While much good work has gone into drafting model suitability legislation, its prospects for adoption turn on a few key issues, and perhaps none will be more critical than private right of action.
In some respects, it would be a shame if the NAIC's work on suitability proved to be for naught. Insurance regulators have worked earnestly to create rules similar to suitability requirements for securities brokers. Rosanne Mead of the Iowa Insurance Department, as chair of the NAIC working group finds herself now in the middle of an increasingly difficult task– bridging differences among regulators, insurers, agents, financial planners and consumer groups.
Possibly because suitability is such a nebulous concept, the NAIC initiative has evoked strong emotions and become a lightning rod for market conduct issues. The debate has unleashed sharp criticism by regulators and consumer groups of certain insurance products and sales practices–most notably credit insurance. It also has stirred deep-seated industry fears of potential class action lawsuits.
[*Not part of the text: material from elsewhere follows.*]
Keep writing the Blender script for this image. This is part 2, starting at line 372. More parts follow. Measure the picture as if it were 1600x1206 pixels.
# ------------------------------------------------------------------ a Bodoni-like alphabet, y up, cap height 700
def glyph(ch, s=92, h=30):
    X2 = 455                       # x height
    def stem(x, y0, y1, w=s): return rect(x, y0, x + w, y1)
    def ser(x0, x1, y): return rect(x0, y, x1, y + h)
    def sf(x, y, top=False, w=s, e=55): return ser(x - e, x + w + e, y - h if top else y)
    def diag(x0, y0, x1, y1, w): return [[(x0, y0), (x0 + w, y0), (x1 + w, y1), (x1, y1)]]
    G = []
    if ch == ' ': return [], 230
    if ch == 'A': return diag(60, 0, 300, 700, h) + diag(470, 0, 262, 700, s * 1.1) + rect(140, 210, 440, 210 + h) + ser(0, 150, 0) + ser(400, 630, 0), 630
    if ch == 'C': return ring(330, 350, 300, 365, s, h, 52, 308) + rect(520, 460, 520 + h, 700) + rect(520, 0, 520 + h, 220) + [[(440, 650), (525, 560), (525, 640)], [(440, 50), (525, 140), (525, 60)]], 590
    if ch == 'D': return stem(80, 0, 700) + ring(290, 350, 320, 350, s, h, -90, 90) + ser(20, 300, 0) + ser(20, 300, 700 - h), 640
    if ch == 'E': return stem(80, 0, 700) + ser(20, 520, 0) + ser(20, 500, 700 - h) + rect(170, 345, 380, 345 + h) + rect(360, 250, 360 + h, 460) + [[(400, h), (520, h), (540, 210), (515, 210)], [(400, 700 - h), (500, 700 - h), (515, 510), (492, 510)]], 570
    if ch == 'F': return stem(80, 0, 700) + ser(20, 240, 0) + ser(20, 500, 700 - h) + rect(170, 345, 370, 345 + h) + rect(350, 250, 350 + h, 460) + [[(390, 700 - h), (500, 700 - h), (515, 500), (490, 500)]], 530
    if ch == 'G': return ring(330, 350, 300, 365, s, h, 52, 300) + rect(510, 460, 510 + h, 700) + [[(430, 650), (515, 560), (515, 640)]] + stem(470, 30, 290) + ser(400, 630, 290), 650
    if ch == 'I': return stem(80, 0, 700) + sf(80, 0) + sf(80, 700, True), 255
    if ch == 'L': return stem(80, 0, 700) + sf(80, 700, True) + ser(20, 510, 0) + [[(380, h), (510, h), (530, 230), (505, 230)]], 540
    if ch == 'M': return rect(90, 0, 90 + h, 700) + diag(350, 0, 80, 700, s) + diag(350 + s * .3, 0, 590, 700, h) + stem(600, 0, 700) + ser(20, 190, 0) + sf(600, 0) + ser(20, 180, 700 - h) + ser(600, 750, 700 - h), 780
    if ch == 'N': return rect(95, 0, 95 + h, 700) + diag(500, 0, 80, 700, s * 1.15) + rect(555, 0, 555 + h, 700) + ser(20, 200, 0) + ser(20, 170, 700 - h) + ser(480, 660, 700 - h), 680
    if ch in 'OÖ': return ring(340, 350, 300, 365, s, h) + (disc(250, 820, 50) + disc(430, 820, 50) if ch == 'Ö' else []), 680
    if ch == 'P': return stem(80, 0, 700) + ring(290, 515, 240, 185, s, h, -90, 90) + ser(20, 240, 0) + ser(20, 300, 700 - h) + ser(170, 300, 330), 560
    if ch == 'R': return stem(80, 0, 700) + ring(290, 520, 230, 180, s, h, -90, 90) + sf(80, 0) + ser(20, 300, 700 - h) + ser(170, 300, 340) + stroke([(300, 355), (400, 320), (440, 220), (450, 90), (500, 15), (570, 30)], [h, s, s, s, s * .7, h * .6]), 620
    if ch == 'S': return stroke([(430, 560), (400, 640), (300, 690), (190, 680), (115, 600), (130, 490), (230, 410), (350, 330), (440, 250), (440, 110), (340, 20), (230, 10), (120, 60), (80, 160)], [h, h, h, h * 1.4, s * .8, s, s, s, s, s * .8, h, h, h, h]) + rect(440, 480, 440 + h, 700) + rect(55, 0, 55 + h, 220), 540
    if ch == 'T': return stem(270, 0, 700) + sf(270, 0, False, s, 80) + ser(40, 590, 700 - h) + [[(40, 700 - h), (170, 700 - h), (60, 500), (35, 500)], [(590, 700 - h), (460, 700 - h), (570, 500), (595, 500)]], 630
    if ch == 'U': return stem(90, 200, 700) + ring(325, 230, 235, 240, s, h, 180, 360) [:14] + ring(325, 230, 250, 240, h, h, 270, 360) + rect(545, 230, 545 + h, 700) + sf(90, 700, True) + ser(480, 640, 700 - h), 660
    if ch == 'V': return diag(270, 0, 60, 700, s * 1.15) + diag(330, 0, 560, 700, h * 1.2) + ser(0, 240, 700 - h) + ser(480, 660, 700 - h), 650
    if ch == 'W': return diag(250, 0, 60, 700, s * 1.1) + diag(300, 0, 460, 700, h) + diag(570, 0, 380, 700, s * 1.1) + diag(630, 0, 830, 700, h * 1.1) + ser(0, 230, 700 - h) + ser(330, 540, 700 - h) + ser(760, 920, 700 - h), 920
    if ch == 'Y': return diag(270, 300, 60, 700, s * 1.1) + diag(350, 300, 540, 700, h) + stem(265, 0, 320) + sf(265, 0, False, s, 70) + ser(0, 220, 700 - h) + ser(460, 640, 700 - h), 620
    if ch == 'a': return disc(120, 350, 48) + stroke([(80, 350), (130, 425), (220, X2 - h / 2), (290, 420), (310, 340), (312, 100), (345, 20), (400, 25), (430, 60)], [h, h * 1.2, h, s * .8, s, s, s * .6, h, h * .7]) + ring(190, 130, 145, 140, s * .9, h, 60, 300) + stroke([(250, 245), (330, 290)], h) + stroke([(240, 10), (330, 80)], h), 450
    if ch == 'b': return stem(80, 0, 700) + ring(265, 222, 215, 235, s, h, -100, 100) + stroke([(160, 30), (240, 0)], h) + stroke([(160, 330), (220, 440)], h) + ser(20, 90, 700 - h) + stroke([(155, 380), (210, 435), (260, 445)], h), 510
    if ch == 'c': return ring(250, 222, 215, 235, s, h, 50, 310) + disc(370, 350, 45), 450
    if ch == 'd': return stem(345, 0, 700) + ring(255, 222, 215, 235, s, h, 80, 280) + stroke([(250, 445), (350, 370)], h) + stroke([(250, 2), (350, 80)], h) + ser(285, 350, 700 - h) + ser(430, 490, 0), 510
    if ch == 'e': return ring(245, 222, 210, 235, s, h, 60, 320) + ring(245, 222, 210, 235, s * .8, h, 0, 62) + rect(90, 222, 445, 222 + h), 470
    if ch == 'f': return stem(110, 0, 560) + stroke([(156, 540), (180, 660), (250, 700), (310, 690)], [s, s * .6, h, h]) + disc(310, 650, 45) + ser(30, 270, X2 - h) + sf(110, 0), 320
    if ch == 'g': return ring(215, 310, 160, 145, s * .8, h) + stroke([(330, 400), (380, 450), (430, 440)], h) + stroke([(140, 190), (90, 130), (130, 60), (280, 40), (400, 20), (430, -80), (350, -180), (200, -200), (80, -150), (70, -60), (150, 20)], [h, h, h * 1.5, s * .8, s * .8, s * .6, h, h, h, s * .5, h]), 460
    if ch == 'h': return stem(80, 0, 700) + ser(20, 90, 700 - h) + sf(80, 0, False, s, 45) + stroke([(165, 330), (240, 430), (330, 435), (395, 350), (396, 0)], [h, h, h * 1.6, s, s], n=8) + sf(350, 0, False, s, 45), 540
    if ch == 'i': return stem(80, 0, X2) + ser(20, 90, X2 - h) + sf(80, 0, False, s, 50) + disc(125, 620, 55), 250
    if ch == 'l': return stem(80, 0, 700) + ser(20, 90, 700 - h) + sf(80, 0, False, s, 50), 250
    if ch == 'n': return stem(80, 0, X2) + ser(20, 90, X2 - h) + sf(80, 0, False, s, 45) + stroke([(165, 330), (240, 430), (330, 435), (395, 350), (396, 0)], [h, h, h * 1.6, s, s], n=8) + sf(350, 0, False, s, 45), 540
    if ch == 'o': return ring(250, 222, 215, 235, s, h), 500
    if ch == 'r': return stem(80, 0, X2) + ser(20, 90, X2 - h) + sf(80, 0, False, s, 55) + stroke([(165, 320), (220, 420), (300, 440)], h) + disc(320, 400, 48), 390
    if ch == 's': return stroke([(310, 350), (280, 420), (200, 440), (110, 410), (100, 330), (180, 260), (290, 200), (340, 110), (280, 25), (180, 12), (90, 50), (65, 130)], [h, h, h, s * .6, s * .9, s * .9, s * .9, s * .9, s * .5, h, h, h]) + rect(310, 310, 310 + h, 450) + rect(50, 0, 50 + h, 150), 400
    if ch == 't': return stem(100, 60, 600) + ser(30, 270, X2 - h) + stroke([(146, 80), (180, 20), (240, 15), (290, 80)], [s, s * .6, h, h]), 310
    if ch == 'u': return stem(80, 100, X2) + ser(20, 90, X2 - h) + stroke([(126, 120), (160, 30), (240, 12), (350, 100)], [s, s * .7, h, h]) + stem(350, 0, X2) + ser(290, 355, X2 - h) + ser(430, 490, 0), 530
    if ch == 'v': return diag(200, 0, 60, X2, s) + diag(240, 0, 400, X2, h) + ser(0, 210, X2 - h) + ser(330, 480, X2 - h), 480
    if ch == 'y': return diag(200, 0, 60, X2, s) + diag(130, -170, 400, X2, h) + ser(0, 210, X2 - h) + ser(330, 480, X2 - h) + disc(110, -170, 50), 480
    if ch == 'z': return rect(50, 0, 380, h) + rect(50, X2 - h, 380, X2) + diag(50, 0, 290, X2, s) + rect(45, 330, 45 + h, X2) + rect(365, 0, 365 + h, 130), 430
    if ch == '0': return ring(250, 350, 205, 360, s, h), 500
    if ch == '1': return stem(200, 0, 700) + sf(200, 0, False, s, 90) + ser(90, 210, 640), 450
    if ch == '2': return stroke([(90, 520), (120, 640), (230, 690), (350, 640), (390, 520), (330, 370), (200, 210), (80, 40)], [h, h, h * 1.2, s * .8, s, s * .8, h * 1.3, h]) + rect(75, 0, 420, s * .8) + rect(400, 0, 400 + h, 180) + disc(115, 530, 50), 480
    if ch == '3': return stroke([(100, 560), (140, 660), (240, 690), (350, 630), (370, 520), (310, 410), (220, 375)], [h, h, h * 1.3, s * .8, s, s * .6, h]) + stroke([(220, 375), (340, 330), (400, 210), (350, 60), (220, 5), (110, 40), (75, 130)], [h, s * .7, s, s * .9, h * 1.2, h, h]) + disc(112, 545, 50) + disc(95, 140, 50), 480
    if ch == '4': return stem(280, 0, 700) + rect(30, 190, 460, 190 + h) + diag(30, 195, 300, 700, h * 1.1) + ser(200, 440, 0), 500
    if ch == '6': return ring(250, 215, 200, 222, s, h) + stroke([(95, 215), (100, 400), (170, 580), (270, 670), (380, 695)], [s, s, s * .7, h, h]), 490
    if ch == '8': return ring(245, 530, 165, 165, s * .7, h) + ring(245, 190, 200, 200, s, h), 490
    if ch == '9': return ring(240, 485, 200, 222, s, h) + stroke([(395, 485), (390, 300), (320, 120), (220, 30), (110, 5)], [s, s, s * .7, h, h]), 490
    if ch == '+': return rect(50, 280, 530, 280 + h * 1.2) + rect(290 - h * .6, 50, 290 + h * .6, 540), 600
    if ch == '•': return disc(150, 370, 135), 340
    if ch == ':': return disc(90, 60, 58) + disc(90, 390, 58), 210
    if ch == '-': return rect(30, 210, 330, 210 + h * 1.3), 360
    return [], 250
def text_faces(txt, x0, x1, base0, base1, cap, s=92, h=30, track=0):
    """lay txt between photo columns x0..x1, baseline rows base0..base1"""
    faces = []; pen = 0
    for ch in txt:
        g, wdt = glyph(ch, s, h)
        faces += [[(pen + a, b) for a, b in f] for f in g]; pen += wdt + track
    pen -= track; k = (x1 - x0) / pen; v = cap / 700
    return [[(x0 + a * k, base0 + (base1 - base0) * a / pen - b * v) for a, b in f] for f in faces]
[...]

One might ask what's all the fuss, given six states already have adopted insurance suitability regulations, securities brokers have lived with suitability requirements for the past 40 years, and class action lawsuits today routinely allege breach of fiduciary duty or improper sales practices anyway.
But such a question misses the point. A widely adopted and accepted suitability standard for the insurance industry would fundamentally shift the role of the insurance agent from sales representative to client advisor, and just as importantly, for the first time in effect impose supervision responsibilities upon insurance companies.
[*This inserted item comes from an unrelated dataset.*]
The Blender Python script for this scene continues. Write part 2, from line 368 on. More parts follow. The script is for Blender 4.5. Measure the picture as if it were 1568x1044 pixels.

Suitability places an affirmative obligation on the agent to recommend only products that meet the customer's insurance or financial needs. It requires an agent to know his or her customer and to document the basis for any recommendation.
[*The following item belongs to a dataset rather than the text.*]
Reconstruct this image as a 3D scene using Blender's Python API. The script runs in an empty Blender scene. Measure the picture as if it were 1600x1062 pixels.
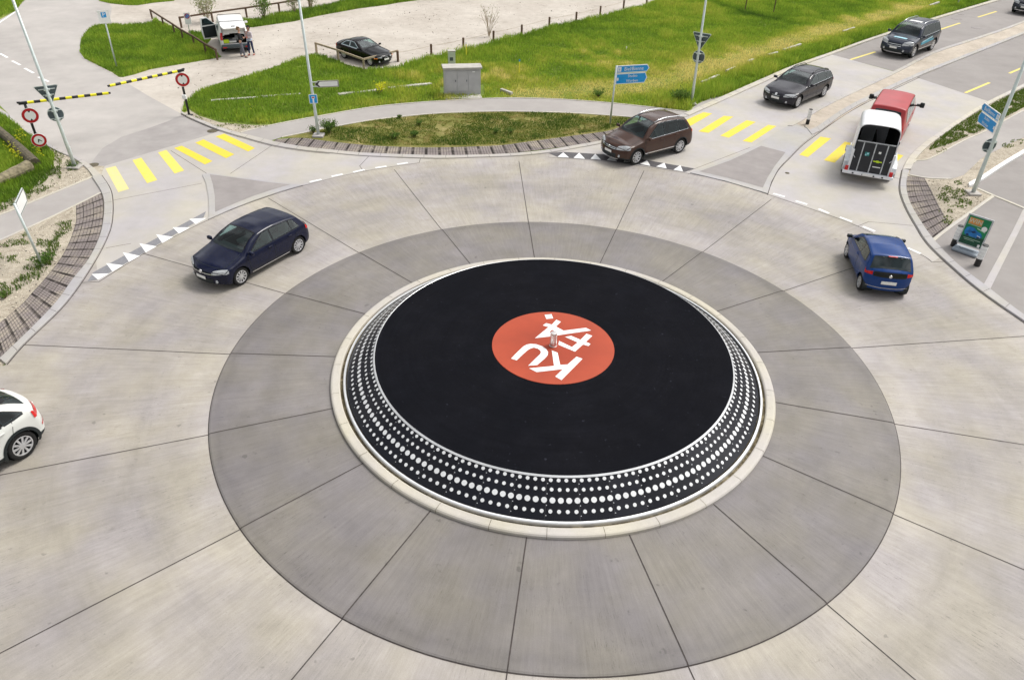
import bpy, bmesh, math, random
import numpy as np
from mathutils import Vector, Matrix
from mathutils.geometry import tessellate_polygon
random.seed(7); rng = np.random.default_rng(7)
PI = math.pi; R = math.radians
scene = bpy.context.scene
# ------------------------------------------------------------------ camera
SC = 9.2
F_PX, PITCH, ROLL = 1154.19, 0.6214, 0.0333
CAM = np.array([-1.148, -16.642, 12.896])
_cp, _sp, _cr, _sr = math.cos(PITCH), math.sin(PITCH), math.cos(ROLL), math.sin(ROLL)
_r = np.array([1, 0, 0.]); _f = np.array([0, _cp, -_sp]); _u = np.array([0, _sp, _cp])
CR = _cr * _r + _sr * _u; CU = -_sr * _r + _cr * _u; CF = _f
camd = bpy.data.cameras.new('camera'); cam = bpy.data.objects.new('camera', camd)
scene.collection.objects.link(cam); scene.camera = cam
M = Matrix(((CR[0], CU[0], -CF[0], CAM[0]), (CR[1], CU[1], -CF[1], CAM[1]), (CR[2], CU[2], -CF[2], CAM[2]), (0, 0, 0, 1)))
cam.matrix_world = M
camd.sensor_width = 36; camd.lens = F_PX / 1600 * 36; camd.clip_end = 2000; camd.clip_start = 0.1
# ------------------------------------------------------------------ light
SUN_EL, SUN_AZ = R(56), R(62)          # azimuth clockwise from +y
world = bpy.data.worlds.new("World"); scene.world = world; world.use_nodes = True
wn = world.node_tree; wn.nodes.clear()
sky = wn.nodes.new('ShaderNodeTexSky'); sky.sky_type = 'NISHITA'; sky.sun_disc = False
sky.sun_elevation = SUN_EL; sky.sun_rotation = SUN_AZ; sky.dust_density = 4.0; sky.air_density = 1.2
hs = wn.nodes.new('ShaderNodeHueSaturation'); hs.inputs['Saturation'].default_value = 0.10
bg = wn.nodes.new('ShaderNodeBackground'); bg.inputs[1].default_value = 0.15
wo = wn.nodes.new('ShaderNodeOutputWorld')
tcw = wn.nodes.new('ShaderNodeTexCoord'); cn = wn.nodes.new('ShaderNodeTexNoise'); cn.inputs['Scale'].default_value = 2.6; cn.inputs['Detail'].default_value = 6
mpw = wn.nodes.new('ShaderNodeMapping'); mpw.inputs['Scale'].default_value = (1, 1, 2.2); crw = wn.nodes.new('ShaderNodeMapRange')
for i_, v_ in enumerate((.40, .62, .50, 1.75)): crw.inputs[i_ + 1].default_value = v_
spw = wn.nodes.new('ShaderNodeSeparateXYZ'); hzw = wn.nodes.new('ShaderNodeMapRange')      # added dimming of the unseen low sky, gives reflections dark contrast
for i_, v_ in enumerate((.02, .26, .38, 1.0)): hzw.inputs[i_ + 1].default_value = v_
muw = wn.nodes.new('ShaderNodeMath'); muw.operation = 'MULTIPLY'; scw = wn.nodes.new('ShaderNodeVectorMath'); scw.operation = 'SCALE'
wn.links.new(tcw.outputs['Generated'], mpw.inputs[0]); wn.links.new(mpw.outputs[0], cn.inputs['Vector']); wn.links.new(cn.outputs[0], crw.inputs[0])
wn.links.new(tcw.outputs['Generated'], spw.inputs[0]); wn.links.new(spw.outputs[2], hzw.inputs[0]); wn.links.new(crw.outputs[0], muw.inputs[0]); wn.links.new(hzw.outputs[0], muw.inputs[1])
wn.links.new(sky.outputs[0], hs.inputs['Color']); wn.links.new(hs.outputs[0], scw.inputs[0]); wn.links.new(muw.outputs[0], scw.inputs['Scale']); wn.links.new(scw.outputs[0], bg.inputs[0]); wn.links.new(bg.outputs[0], wo.inputs[0])
sd = bpy.data.lights.new('sun', 'SUN'); sd.energy = 1.6; sd.angle = R(17); sd.color = (1, .95, .87)
so = bpy.data.objects.new('sun', sd); scene.collection.objects.link(so)
_sdv = Vector((math.sin(SUN_AZ) * math.cos(SUN_EL), math.cos(SUN_AZ) * math.cos(SUN_EL), math.sin(SUN_EL)))
so.rotation_euler = _sdv.to_track_quat('Z', 'Y').to_euler(); so.location = (0, 0, 40)
scene.view_settings.view_transform = 'Standard'; scene.view_settings.look = 'None'
scene.view_settings.exposure = 0.27; scene.view_settings.gamma = 1.0
# ------------------------------------------------------------------ points from the survey of the photograph
def G(u, v, z=0.0):
    d = CF + CR * ((u - 800) / F_PX) - CU * ((v - 531) / F_PX)
    t = (z - CAM[2]) / d[2]
    return CAM + d * t
def proj(p):
    d = np.array(p, float) - CAM; w = d @ CF
    return 800 + F_PX * (d @ CR) / w, 531 - F_PX * (d @ CU) / w
def height_at(x, y, v):
    lo, hi = 0., 12.
    for _ in range(40):
        m = (lo + hi) / 2
        if proj((x, y, m))[1] > v: lo = m
        else: hi = m
    return lo
def GP(pts, z=0.0): return [G(a, b, z) for a, b in pts]
def Z(ox, oy, s, pts): return [(ox + a / s, oy + b / s) for a, b in pts]
# ------------------------------------------------------------------ materials
MAT = {}
def new_mat(name):
    m = bpy.data.materials.new(name); m.use_nodes = True; nt = m.node_tree
    b = nt.nodes['Principled BSDF']; MAT[name] = m
    return m, nt, b
def setp(b, **k):
    for n, v in k.items():
        n = n.replace('_', ' ')
        if n in b.inputs: b.inputs[n].default_value = v
def plain(name, col, rough=.6, metal=0., spec=.5, coat=0., var=0.06, vs=3.0, bump=0):
    m, nt, b = new_mat(name)
    setp(b, Base_Color=(*col, 1), Roughness=rough, Metallic=metal, Specular_IOR_Level=spec, Coat_Weight=coat, Coat_Roughness=.05)
    if var:
        tc = nt.nodes.new('ShaderNodeTexCoord'); n = nt.nodes.new('ShaderNodeTexNoise'); n.inputs['Scale'].default_value = vs
        n.inputs['Detail'].default_value = 4
        r = nt.nodes.new('ShaderNodeMapRange'); r.inputs[3].default_value = 1 - var; r.inputs[4].default_value = 1 + var
        r.inputs[1].default_value = .3; r.inputs[2].default_value = .7
        mx = nt.nodes.new('ShaderNodeVectorMath'); mx.operation = 'SCALE'; mx.inputs[0].default_value = col
        nt.links.new(tc.outputs['Object'], n.inputs['Vector']); nt.links.new(n.outputs[0], r.inputs[0])
        nt.links.new(r.outputs[0], mx.inputs['Scale']); nt.links.new(mx.outputs[0], b.inputs['Base Color'])
        if bump:
            bp = nt.nodes.new('ShaderNodeBump'); bp.inputs['Strength'].default_value = bump; bp.inputs['Distance'].default_value = .02
            nt.links.new(n.outputs[0], bp.inputs['Height']); nt.links.new(bp.outputs[0], b.inputs['Normal'])
    return m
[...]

While better agents have always conducted sales this way, elevating such practices to a legal requirement–overseen by the agent's firm or insurance company–would have profound and lasting effects on industry sales practices.
The NAIC working group's current suitability proposal is a worthy piece of legislative drafting. Its key provisions are thoughtful and balanced:
"Suitability" is defined sensibly as a recommendation that "assists a consumer in meeting the consumer's insurable needs or financial objectives."
A duty is imposed on agents to obtain "relevant information" from a consumer such as income and insurance needs, but discretion is given to the agent to determine what information is necessary for sale of a given product.
Appropriate exemptions are created to focus the rule on sales by agents to non-sophisticated consumers where protection is needed.
Oversight responsibilities are placed on insurers–but insurers have the ability to delegate those duties to responsible third parties such as brokerage firms, provided the insurer remains ultimately liable for compliance.